Yves Guillemot says " launch new IP early", Randy Pitchford says "whenever". Who is right?
New IPs are scary. They're unfamiliar and different. People fear change. That's probably why The Last of Us got very little public attention until E3 this year when everyone saw it running at Sony's press conference and suddenly got excited about 'the new game from the creators of Uncharted'. Even though we'd been showing you and showing you for months already before E3. But while new IPs are undoubtedly hard to get people excited about (even from a studio as amazing as Naughty Dog), is it possible there's a science to releasing them at a specific time in a console's lifespan?
A good IP can sell at any time, same with a bad new IP.

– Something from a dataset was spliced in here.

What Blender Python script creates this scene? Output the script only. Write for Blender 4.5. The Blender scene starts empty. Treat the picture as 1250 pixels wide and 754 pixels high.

And assuming you make an IP worth buying LATE in the gen, people will want to buy the new system to get the next installment(if it's a series). Sort of an example is Halo: the new Reclaimer trilogy is starting on the 360, and continuing on the Nextbox, which will ensure that people will buy that system to continue the story. inFamous is another good example: people love the series, and I don't doubt that, should there be inFamous 3 announced for the PS4, people will want that system to play it.
That's not to say that launching new IPs earlier in the gen is bad. But then you ONLY look at series, and not one-off games, nor do you look at- as mentioned above- God of War, which saw an amazing third entry.
Whatever. You rarely make sense. And, as I said before, soon as your bubbles started dropping, your true colors came out.
Otherwise nobody would even bother making big budgets IP's. Because most of them fail so when you do get lucky, and get a hit you had better be able to get a HUGE profit on it to make up for the ones that fail.